Trevor is the story's protagonist; he moves against the antagonist, which is the house—that is to say what the house represents—as he plots its destruction. The house represents the social class that has recently rejected his family. Trevor could also be considered an anti-hero because his values can not be deemed universally admirable. He is lashing out against a system that has harmed him but is going about it in a way that hurts Old Misery and manipulates the other boys.
You have asked a very good question focussing on characterisation of the two main characters in the gang. What is interesting about Trevor is that we are not given access as readers to any of his thoughts, so we have to infer his motives for organising and accomplishing the destruction of Old Misery's House. He is clearly a dynamic character in that he provides the initiative and the plan and the energy to mobilise and organise the gang in order to destroy the house. Yet he is also clearly emotionally disturbed and detached from everyone and everything around him. Consider the following quote:
"All this hate and love," he said, "it's soft, it's hooey. There's only things, Blackie," and he looked round the room crowded with the unfamiliar shadows of half things, broken things, former things.
Trevor is a character who is so emotionally divorced from the world that he destroys without passion and is not able to feel emotion. Thus to him, the destruction is actually an act of creation as it expresses his nihilistic attitude towards the world and his rejection of everything that the world values.
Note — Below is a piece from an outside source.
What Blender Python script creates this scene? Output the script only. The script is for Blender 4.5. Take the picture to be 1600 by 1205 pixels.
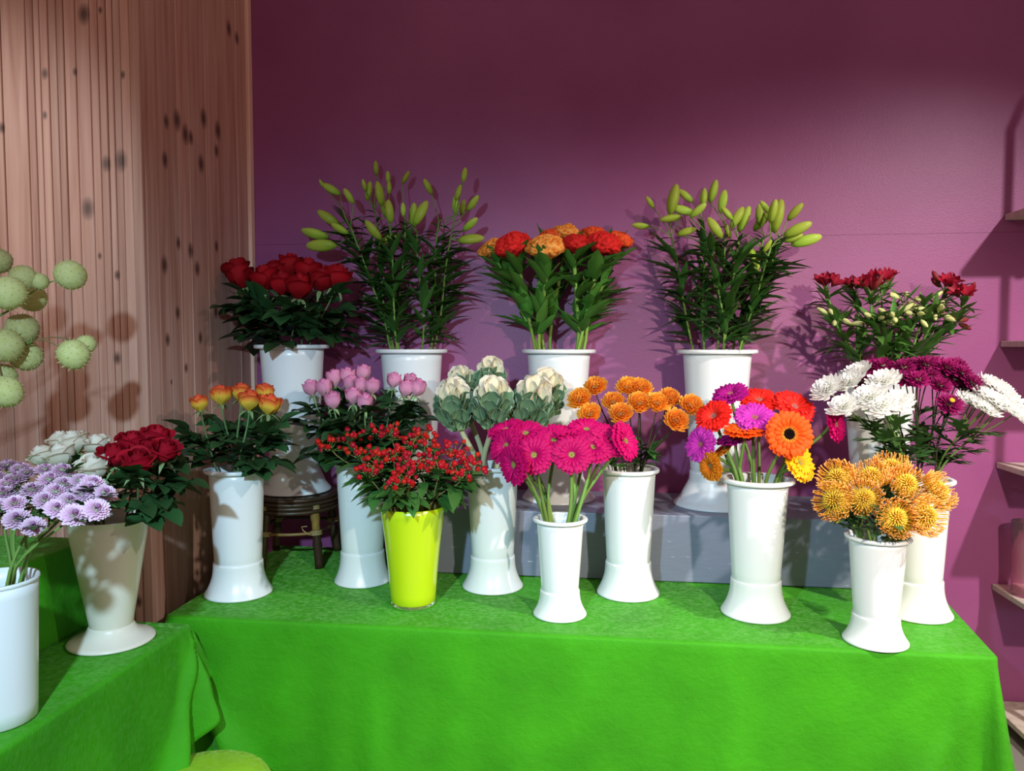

Blackie is perhaps a simpler character, the initial leader of the gang who resumes his post of leadership towards the end of the story. When T. usurps his leadership, initially he is annoyed and "dimly aware of the fickleness of favour", but then, thinking of the fame this endeavour could gain for the gang, he is quite willing to return and become a member of the gang under T's leadership in order to achieve this feat:
Driven by the pure, simple, and altruistic ambition of fame for the gang, Blackie came back to where T. stood in the shadow of Misery's wall.
Blackie is not so focussed on power that he is not willing to be a part of this scheme, but it is clear from his conversations with T. that he does not fully understand or share T.'s nihilistic outlook on the world.